During the just concluded winter session of the assembly, Nanki Ram Kanwar, the state home minister, said more than 6000 young girls and women were reported missing so far in the past one year from Jashpur and neighbouring districts alone. Officials at the state department of women and child development, however, put the figure at more than double - at about 13,000 girls. A survey conducted by State Resource Centre, Adult and Continuing Education in 2009 said there were about 20,000 girls who were trafficked to other states in the past 7-8 years.
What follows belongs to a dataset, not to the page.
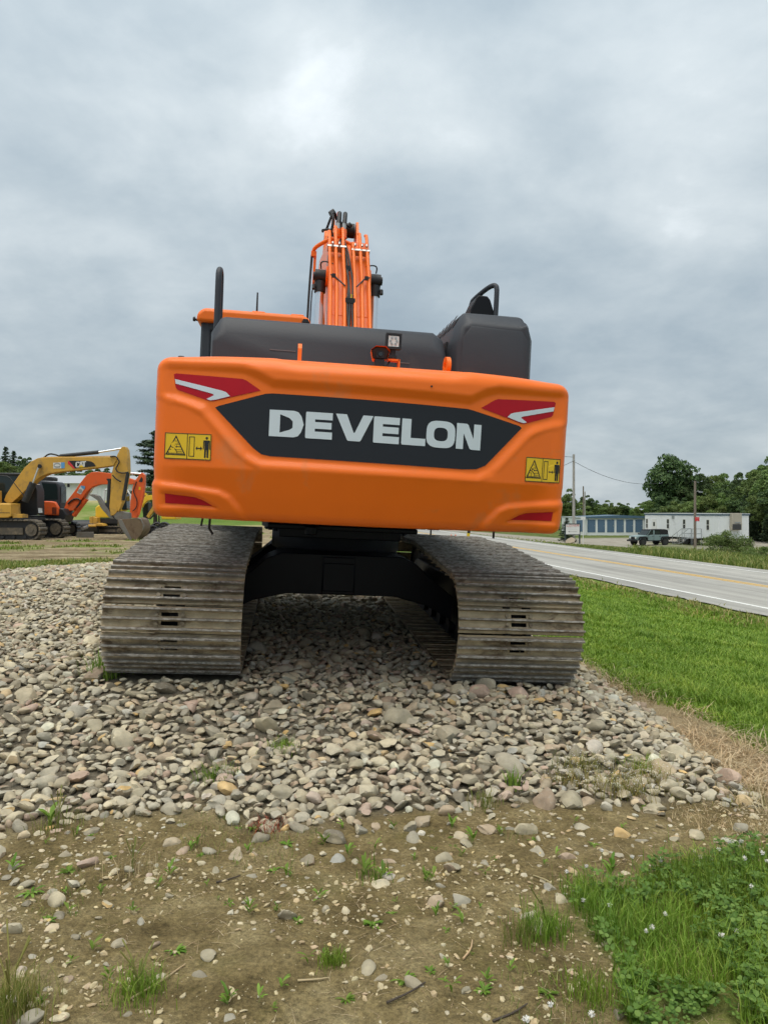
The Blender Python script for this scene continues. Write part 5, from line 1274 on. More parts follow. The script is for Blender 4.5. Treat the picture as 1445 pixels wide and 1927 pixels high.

The numbers are mind numbing; the stories of these girls more so. Basanti, for instance, says that she was forced to have sex with three different men in the house where she worked. "I resisted many times and tried to complain to the owner but nobody listened to me." The trauma that many of these girls undergo even result in some of them losing their mental balance. Mamta Kujur of Jashpur Jan Vikas Sansthan cites the example of a 20-year-old girl from Sitonga village who was sold to five men when she was not even 15. She was kept closed in a small, dark room and was raped, tortured, forced to eat leftovers almost every day. When she protested, she was made to eat human excreta. After being assaulted for more than a year, when she succeeded in absconding from the place and reached her hometown, she was abused by her father for not bringing any money and for leaving the job. She became mentally unstable soon after.

At the centre of this trafficking business is a network of agents who operate with impunity. Most of them are handed over to placement agencies who in turn place them as domestic helps. Some of them are even sent to Saudi Arabia, UK and Libya to be sold to aged men for marriage or to produce a male child.

Since the girls or their family members hardly ever come forward to complain, the traffickers are rarely apprehended, say sources. Not surprising then that data received from SP, Jashpur, talks of only 30 reported cases. The figures collected from Police Headquarters, Raipur, reveal that only 40 such cases were reported this year while 105 cases were reported since 2008.

The police are also quick to brush aside claims of sexual exploitation of the girls. Manish Sharma, SP, Jashpur, says that "reports of 'migrated' girls being sexually exploited or returning HIV positive are hard to believe.

But wherever a TOI team went, it only heard stories of brutality and betrayal.

While the police are in denial, local organizations like Janshpur Jan Vikas Sansthan and Jeevan Jharna Vikas Sanstha are working in association with UNICEF to spread awareness on the issue. They are also involved in rescuing the trafficked girls and counseling them. They say their work will show results only if the administration helps them in their effort. "At the end of the day only they have the power and resources to save hundreds of innocent girls like Basanti," an NGO activist says.

(Names have been changed to protect identity)

Times View

That the people guilty of trafficking these tribal girls must be brought to book is obvious. Tough action against such unscrupulous elements, however, is only a small part of the solution to the problem. If we really are outraged by what has happened, we must demand that the root cause of the problem be dealt with. Six and a half decades after Independence, is it not a shame that India's tribal-dominated areas remain as backward and bereft of development as they are? Governments, whether in the Centre or the states, need to do much more to develop these areas economically. When tribal girls get enough opportunity for gainful employment locally, they will be less prone to the allurements of criminal elements out to dupe them with promises of a good job in the city.